Lippe has managed to hold down a job at an insurance company, and thanks to his kind demeanor, he has a nice portfolio of clients. When the company’s golden boy dies under particularly embarrassing circumstances, Lippe is called upon to represent the company at a convention held in Cedar Rapids, Iowa.  It might as well be Paris or Rome, because Lippe is giddy as a schoolboy at the prospect of going to the convention.

He’s also quite nervous, because he has the responsibility of making the case for his office to win the “Two Diamond” award, which is tops for the folks heading to this convention.

So Lippe embarks on his first plane trip and his first hotel stay with so much wonderment and awe that you just want to pinch his cheeks. He excitedly calls his “girlfriend” from the hotel, raving that there is a POOL!  He is completely impressed by his nondescript and mediocre hotel accommodations. Lippe makes his very first acquaintance with a black man (at the age of 40) when he meets his roommate Roland, played by Isiah Washington, Jr.

The two soon find that they will have a third roommate, and the train-wreck known as Dean Ziegler (John C. Reilly) invades their space and wreaks havoc. He’s brash, bawdy, and boozy, but as played by Reilly, he’s a riot.

In the hotel bar the trio join a seasoned and sexy insurance agent played by Anne Heche. She’s a bored housewife who escapes to the convention every year because “What happens in Cedar Rapids, stays in Cedar Rapids”.

Debauchery ensues.
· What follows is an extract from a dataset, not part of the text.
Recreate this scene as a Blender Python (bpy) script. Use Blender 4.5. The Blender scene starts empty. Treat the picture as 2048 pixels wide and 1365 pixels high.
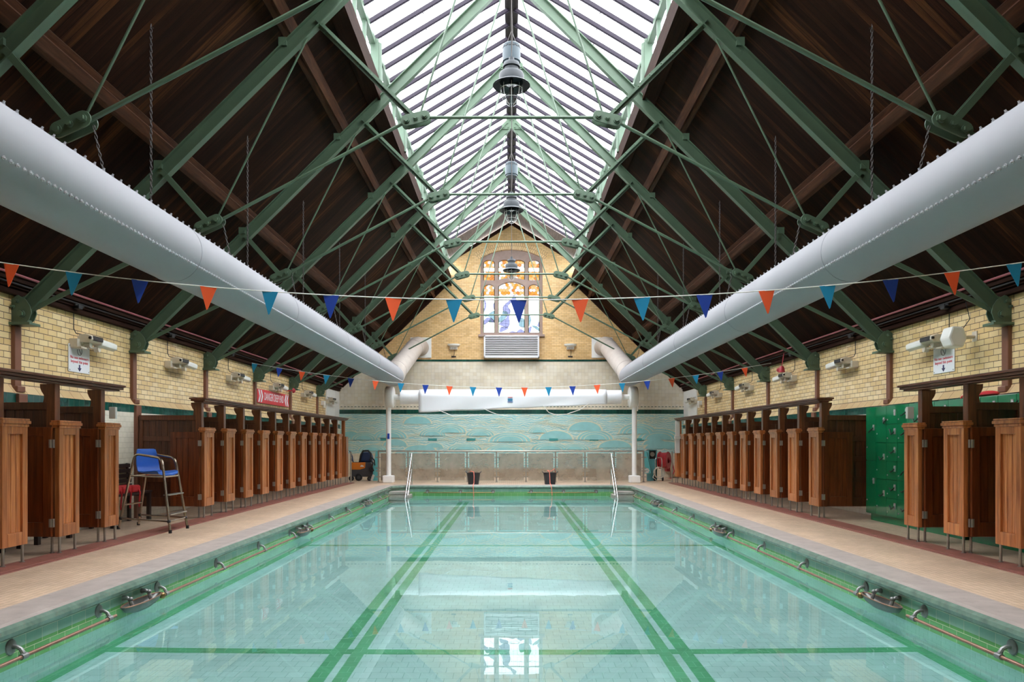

Over the course of the movie the innocent Lippe encounters prostitutes, booze, meth, sex, bribery, and anything else you can think of.  That packs quite a wallop for one weekend. On paper, it may sound a lot like The Hangover, but this film is not as raunchy, or ridiculous. It is also not as mean-spirtited.

The film does a great job skewering the activities that come hand and hand with these types of conventions.  The attendees have to suffer through team building exercises like scavenger hunts, rock climbing, and pep talks.
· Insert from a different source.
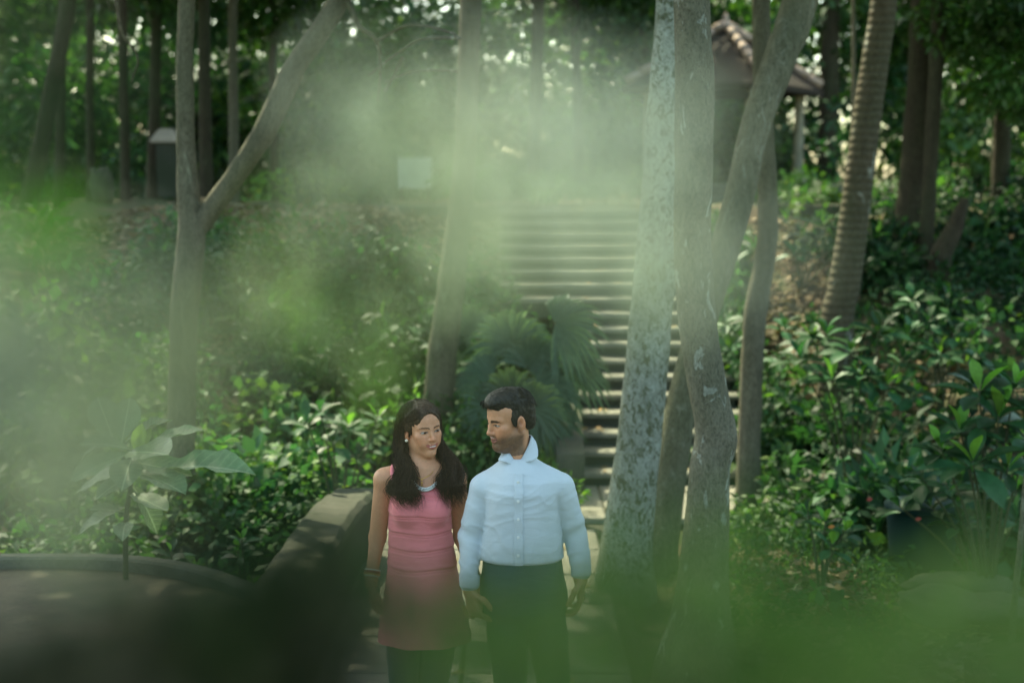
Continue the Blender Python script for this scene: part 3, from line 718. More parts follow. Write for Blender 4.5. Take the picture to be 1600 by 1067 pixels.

It is a credit to Helms that you still find Lippe likable at the end of the film. Anne Heche is radiant and believable in her slightly melancholy role.  Again, you should dislike her, but you don’t. Even Reilly’s obnoxious Ziegler is somewhat redeemable by the end of the film.

That’s hard to accomplish in this type of comedy, but director Miguel Arteta (Youth in Revolt, Chuck and Buck) pulls it off admirably. He coaxes excellent performances out of the cast, while allowing their comedic talents to shine.

All in all, Cedar Rapids is an awful fun place to visit.